### DESCRIPTION OF THE TASK
Only the span from the line containing "Reconstruct this image" down to the line containing "PI = math.pi" is to be printed, exactly and inclusively, with pictures omitted.

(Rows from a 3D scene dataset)

=======

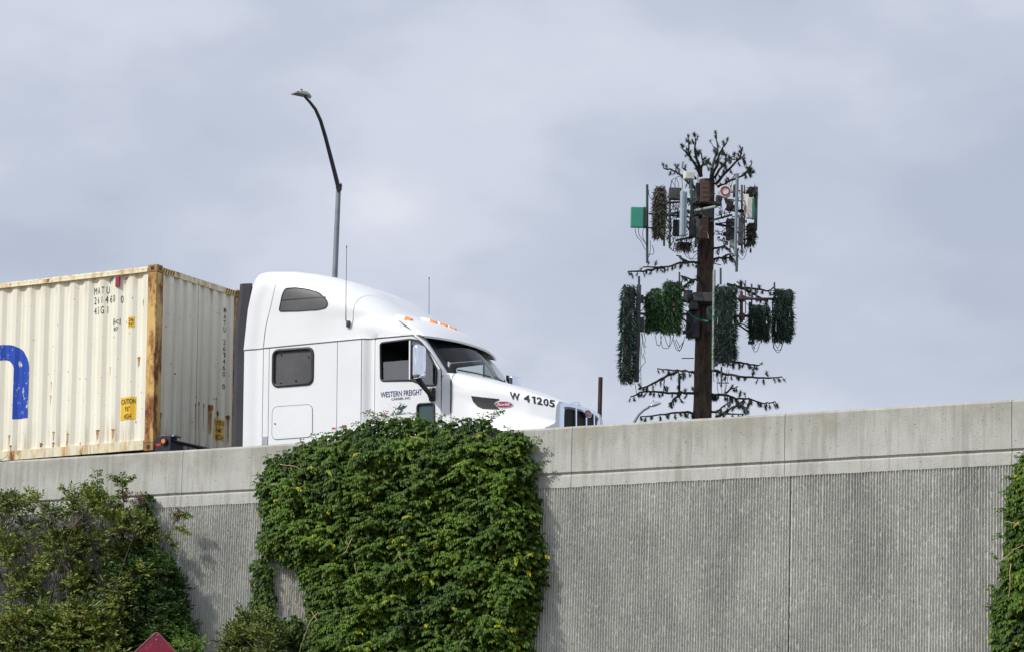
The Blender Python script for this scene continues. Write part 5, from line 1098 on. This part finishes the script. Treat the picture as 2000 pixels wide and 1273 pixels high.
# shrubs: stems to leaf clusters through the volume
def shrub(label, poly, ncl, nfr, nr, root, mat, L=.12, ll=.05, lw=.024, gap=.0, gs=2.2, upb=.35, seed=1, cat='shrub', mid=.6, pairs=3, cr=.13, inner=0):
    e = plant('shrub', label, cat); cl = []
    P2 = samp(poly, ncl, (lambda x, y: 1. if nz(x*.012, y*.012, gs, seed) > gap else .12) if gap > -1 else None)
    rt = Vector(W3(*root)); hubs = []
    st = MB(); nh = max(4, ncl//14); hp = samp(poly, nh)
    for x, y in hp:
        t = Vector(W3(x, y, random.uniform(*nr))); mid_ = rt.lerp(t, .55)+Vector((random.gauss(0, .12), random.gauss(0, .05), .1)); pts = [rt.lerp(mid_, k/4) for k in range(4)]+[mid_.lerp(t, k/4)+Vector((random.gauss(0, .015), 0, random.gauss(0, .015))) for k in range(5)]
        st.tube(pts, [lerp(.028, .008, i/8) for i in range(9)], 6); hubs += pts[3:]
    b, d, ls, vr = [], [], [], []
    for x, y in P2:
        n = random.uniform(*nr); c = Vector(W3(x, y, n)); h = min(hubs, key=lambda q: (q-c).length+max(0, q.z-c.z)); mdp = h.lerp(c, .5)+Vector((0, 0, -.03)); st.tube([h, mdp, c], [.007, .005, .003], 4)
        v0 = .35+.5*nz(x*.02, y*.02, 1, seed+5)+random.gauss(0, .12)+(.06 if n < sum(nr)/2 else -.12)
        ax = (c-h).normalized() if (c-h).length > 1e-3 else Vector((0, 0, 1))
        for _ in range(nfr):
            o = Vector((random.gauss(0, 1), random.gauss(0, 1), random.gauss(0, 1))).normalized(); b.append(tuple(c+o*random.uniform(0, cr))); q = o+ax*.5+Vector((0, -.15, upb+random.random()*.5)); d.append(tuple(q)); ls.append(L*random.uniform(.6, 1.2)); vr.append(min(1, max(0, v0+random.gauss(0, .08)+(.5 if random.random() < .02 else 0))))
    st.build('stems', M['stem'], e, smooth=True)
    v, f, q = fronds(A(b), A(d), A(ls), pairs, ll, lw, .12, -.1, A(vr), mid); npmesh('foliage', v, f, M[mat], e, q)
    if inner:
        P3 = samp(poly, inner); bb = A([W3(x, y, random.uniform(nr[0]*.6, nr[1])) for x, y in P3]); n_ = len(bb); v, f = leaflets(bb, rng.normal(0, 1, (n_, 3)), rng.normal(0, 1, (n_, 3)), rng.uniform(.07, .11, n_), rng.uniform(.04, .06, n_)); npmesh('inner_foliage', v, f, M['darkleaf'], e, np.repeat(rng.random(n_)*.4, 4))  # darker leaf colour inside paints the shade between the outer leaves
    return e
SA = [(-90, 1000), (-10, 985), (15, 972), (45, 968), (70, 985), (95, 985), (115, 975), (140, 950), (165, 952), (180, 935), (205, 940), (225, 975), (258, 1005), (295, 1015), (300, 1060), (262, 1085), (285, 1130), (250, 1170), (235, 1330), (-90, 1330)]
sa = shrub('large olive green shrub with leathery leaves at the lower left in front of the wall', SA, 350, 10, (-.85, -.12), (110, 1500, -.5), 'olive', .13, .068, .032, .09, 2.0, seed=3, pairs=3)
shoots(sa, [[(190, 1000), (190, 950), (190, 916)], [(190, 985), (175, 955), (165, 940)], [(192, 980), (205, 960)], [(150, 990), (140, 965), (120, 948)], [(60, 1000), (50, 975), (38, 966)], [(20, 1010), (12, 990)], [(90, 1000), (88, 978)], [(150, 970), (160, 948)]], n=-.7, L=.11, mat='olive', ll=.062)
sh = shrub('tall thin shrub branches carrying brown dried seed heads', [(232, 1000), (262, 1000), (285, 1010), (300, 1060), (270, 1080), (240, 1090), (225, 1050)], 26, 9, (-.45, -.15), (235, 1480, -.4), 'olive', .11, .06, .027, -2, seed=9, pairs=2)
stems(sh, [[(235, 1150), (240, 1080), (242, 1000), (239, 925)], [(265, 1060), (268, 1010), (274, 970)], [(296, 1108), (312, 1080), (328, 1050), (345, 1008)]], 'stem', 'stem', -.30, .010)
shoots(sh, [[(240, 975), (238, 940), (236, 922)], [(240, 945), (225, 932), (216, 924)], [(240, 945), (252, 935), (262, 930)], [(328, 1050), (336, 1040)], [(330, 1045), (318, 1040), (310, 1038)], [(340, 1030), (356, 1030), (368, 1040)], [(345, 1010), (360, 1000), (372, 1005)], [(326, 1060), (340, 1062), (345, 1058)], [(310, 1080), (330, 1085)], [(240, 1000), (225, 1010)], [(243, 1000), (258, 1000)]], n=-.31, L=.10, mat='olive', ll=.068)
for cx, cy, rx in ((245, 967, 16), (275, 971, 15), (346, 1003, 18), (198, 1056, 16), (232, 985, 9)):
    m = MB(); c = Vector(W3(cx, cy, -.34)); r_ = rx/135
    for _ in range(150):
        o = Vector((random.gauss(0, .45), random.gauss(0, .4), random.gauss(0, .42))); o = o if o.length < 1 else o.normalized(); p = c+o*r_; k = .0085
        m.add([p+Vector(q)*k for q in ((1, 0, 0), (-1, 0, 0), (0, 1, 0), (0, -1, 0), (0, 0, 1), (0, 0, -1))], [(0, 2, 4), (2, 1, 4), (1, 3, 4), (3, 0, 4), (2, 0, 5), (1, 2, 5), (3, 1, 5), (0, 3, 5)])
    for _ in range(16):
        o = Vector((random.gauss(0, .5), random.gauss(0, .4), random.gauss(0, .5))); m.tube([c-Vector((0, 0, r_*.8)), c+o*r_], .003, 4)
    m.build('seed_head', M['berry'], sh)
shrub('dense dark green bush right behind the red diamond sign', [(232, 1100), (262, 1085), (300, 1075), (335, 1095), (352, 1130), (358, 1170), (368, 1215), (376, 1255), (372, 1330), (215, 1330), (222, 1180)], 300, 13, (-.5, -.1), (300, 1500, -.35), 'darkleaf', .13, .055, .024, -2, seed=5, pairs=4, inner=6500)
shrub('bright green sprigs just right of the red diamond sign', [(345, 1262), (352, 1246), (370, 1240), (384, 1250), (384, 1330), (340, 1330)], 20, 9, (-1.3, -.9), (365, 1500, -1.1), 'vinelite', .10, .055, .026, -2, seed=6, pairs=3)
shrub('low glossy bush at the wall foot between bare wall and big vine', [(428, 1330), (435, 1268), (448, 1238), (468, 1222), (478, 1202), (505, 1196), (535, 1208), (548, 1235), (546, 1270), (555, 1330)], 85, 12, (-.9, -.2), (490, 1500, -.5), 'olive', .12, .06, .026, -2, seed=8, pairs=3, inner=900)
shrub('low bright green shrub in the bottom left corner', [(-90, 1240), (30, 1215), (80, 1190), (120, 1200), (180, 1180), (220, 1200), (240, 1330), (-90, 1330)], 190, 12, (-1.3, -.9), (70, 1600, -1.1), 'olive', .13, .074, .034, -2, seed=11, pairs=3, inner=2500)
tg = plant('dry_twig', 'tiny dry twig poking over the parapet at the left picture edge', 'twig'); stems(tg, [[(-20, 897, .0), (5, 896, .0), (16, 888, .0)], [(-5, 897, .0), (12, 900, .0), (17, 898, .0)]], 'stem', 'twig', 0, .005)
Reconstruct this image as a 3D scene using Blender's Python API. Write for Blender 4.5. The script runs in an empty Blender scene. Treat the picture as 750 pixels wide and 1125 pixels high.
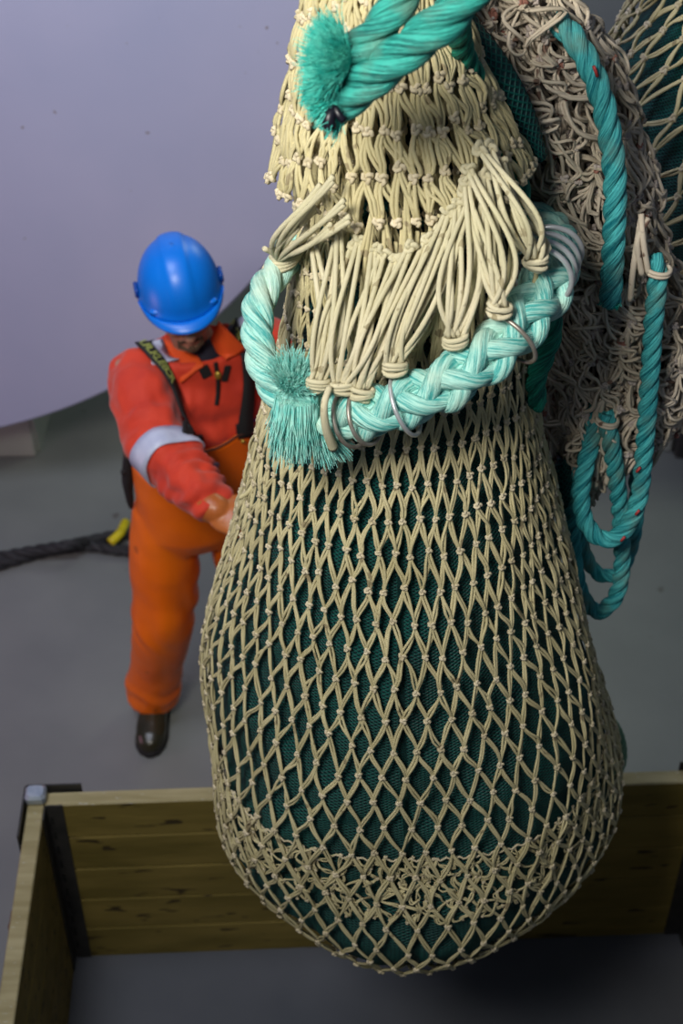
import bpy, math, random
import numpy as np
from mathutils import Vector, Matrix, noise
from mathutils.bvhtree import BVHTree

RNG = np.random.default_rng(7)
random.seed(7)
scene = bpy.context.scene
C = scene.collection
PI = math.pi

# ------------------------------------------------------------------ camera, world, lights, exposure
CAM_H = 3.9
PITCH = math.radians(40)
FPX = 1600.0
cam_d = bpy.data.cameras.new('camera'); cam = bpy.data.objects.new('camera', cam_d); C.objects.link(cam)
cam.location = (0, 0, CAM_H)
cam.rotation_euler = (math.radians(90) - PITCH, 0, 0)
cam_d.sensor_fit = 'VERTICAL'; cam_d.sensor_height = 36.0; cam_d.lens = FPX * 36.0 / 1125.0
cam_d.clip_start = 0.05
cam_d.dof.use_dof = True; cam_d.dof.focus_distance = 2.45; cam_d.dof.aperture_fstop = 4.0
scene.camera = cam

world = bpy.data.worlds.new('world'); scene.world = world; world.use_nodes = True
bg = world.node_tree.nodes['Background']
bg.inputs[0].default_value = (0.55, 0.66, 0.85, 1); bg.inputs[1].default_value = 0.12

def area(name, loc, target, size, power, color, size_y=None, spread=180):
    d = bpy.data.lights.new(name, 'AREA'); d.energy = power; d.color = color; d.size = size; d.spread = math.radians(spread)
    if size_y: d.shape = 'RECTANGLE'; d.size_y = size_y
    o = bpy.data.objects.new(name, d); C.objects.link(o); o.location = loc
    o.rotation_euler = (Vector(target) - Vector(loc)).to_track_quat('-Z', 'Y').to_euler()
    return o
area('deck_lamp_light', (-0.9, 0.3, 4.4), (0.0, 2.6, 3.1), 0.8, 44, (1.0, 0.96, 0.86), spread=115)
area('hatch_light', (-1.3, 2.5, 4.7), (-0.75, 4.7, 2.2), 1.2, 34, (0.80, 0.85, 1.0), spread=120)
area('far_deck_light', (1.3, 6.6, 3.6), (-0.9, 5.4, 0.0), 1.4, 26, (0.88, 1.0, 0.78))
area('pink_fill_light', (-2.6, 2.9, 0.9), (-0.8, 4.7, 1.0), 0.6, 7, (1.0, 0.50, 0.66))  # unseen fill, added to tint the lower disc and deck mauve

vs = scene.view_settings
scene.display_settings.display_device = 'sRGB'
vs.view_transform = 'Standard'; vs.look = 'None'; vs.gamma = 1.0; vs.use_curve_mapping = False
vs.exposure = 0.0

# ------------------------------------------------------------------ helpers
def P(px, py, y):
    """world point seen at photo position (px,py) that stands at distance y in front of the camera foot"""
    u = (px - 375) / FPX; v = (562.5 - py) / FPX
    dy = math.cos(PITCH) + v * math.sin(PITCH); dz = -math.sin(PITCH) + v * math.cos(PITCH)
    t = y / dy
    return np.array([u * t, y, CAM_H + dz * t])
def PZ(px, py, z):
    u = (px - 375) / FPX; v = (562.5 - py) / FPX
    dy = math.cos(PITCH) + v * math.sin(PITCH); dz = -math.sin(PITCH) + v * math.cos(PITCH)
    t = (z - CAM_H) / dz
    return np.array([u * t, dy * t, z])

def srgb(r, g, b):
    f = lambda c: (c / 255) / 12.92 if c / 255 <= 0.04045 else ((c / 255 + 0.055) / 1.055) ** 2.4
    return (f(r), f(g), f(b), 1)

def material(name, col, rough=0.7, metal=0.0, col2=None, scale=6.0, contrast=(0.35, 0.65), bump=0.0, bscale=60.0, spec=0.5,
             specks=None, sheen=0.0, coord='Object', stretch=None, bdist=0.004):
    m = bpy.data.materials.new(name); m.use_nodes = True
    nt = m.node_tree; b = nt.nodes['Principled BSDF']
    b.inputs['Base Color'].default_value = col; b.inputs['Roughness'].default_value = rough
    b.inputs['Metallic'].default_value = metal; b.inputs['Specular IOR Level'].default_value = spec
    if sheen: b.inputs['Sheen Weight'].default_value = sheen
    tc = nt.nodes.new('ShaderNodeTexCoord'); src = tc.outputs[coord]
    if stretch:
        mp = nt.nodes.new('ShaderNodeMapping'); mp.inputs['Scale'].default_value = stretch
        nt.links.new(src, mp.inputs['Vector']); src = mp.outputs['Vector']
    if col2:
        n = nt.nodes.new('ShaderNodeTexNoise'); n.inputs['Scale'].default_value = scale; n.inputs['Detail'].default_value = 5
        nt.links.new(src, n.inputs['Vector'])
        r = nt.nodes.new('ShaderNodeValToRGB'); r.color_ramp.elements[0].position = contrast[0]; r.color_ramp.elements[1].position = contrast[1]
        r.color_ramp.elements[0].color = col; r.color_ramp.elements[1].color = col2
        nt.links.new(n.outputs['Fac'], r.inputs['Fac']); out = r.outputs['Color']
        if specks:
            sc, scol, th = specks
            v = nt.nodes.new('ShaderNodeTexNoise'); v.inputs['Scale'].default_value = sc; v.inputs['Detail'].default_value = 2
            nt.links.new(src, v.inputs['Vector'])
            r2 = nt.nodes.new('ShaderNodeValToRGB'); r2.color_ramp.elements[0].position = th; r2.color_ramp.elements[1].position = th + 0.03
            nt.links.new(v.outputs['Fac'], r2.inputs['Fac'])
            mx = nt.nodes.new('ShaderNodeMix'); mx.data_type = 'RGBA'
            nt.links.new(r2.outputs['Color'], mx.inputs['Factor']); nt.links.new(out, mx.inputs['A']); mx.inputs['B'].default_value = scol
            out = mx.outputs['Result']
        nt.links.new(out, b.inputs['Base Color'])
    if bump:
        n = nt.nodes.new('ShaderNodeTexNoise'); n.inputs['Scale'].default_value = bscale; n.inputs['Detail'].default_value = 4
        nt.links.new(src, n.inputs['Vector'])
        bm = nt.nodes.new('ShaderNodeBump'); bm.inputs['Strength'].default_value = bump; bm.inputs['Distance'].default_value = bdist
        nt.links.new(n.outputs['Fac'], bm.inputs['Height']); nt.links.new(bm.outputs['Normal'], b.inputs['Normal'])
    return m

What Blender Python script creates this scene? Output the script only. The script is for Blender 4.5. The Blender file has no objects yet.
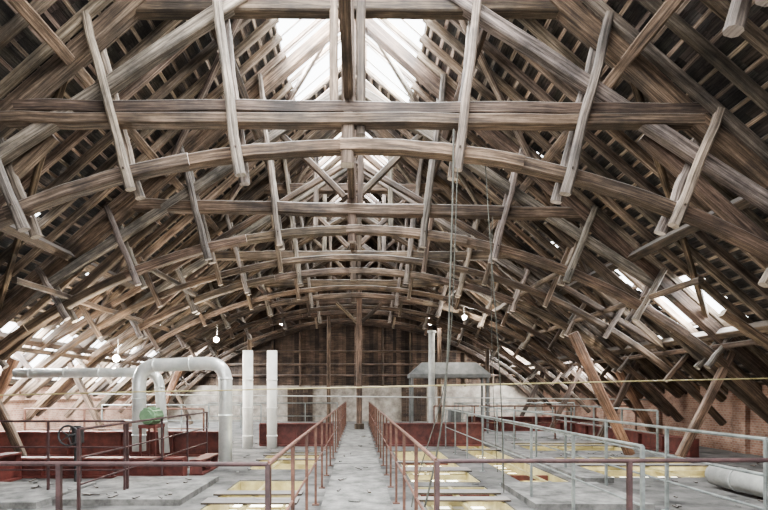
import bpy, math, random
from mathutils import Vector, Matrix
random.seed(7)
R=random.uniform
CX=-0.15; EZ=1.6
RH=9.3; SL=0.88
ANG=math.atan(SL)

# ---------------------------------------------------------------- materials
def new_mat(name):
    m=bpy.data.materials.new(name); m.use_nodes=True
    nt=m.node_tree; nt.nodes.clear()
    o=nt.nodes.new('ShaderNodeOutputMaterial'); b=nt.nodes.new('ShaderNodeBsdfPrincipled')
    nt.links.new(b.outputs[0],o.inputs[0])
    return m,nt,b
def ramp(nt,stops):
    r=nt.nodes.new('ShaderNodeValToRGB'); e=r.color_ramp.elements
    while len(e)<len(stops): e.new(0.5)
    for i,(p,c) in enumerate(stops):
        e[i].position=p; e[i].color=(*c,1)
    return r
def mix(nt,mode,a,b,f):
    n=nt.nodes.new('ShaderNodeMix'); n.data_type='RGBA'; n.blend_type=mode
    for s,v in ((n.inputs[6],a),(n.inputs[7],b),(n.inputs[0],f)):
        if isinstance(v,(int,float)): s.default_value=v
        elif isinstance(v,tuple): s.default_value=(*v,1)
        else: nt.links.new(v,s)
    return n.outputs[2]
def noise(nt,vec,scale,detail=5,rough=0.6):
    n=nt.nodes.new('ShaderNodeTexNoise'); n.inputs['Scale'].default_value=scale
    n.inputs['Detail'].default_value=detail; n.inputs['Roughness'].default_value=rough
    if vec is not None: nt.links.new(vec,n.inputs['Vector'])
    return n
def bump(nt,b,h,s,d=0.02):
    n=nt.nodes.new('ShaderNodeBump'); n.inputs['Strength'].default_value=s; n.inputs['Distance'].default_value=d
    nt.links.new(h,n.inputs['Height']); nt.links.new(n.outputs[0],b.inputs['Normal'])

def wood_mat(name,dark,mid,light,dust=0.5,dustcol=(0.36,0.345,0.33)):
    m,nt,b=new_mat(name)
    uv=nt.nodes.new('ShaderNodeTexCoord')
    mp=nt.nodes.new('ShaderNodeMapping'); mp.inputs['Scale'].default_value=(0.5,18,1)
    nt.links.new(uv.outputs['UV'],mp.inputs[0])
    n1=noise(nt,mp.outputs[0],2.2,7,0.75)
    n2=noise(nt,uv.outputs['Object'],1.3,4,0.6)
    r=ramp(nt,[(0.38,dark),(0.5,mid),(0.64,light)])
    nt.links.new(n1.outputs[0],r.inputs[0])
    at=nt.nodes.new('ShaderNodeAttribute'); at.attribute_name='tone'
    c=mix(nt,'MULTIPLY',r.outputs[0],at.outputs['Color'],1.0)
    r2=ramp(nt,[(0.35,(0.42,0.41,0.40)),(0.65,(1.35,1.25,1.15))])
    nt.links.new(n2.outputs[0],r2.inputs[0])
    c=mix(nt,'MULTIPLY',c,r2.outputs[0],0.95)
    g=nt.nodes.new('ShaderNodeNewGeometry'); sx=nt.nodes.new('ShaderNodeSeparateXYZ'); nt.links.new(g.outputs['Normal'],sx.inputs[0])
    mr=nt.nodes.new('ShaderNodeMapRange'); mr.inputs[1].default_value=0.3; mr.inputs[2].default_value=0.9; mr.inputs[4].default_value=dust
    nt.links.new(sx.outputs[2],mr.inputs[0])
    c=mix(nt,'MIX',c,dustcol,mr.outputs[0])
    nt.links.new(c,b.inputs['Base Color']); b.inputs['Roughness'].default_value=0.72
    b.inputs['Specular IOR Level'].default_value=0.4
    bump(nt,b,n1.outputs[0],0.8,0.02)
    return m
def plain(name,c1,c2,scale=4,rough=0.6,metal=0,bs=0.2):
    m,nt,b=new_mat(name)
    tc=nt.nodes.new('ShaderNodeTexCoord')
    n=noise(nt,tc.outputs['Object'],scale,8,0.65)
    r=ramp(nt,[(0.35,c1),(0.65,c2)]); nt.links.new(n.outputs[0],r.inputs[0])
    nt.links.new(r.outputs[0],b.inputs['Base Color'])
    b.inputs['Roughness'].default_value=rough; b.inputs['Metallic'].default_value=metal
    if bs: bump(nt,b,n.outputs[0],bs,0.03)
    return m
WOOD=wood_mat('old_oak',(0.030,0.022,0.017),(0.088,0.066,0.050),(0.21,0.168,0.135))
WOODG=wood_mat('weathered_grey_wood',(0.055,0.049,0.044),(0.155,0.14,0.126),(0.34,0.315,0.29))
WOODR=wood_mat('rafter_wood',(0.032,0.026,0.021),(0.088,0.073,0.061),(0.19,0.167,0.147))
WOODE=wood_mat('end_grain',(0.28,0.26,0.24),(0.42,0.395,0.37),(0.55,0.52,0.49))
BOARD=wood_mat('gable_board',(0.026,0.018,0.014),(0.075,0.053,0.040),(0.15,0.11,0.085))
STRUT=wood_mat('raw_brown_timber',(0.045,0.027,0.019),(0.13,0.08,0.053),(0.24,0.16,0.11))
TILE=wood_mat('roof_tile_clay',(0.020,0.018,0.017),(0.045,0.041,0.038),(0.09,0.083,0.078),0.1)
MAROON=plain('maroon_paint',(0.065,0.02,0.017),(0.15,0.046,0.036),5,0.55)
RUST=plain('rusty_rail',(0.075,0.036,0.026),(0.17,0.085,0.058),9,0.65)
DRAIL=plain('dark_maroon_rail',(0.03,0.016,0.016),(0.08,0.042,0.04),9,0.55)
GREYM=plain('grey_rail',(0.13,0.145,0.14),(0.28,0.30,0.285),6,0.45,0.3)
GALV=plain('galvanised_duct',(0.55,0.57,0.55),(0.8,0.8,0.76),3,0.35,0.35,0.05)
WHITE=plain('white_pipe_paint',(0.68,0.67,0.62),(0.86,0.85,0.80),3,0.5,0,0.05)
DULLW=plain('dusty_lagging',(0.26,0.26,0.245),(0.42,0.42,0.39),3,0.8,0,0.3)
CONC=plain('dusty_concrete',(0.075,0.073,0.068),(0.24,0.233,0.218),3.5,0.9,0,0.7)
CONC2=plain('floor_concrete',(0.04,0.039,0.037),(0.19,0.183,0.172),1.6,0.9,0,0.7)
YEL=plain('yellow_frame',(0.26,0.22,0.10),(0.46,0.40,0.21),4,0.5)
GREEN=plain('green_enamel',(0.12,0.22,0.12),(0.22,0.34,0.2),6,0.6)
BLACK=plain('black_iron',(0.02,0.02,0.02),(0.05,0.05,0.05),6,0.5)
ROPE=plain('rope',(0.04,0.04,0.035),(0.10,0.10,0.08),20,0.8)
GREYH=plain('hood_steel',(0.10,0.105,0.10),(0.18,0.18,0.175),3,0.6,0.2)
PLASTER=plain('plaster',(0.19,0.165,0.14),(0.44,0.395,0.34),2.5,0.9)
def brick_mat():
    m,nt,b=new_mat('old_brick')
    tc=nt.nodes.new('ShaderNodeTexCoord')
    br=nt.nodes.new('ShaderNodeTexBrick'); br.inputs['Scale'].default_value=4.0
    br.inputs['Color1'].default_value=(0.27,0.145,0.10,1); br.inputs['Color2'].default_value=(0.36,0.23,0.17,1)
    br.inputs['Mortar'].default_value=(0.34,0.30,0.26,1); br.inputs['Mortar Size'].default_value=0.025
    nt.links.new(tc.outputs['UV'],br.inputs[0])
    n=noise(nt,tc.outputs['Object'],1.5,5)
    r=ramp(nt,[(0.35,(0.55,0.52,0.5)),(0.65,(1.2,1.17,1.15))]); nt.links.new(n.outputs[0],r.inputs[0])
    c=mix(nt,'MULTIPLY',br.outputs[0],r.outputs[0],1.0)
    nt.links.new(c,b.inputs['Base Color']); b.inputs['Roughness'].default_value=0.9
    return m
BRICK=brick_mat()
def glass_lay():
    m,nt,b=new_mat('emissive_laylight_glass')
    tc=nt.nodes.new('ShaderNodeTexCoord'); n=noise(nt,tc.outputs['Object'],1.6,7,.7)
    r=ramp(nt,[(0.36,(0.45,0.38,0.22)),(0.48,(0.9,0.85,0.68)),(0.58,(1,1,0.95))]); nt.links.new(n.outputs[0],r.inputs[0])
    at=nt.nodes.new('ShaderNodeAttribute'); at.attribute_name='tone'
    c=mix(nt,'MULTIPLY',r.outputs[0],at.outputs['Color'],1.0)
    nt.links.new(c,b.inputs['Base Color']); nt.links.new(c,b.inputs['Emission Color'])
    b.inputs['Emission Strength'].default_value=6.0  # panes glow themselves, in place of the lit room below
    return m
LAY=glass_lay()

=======

### SOLVED EXERCISE
Reconstruct this image as a 3D scene using Blender's Python API. Write for Blender 4.5. The script runs in an empty Blender scene. Treat the picture as 750 pixels wide and 1125 pixels high.
import bpy, math, random
import numpy as np
from mathutils import Vector, Matrix, noise
from mathutils.bvhtree import BVHTree

RNG = np.random.default_rng(7)
random.seed(7)
scene = bpy.context.scene
C = scene.collection
PI = math.pi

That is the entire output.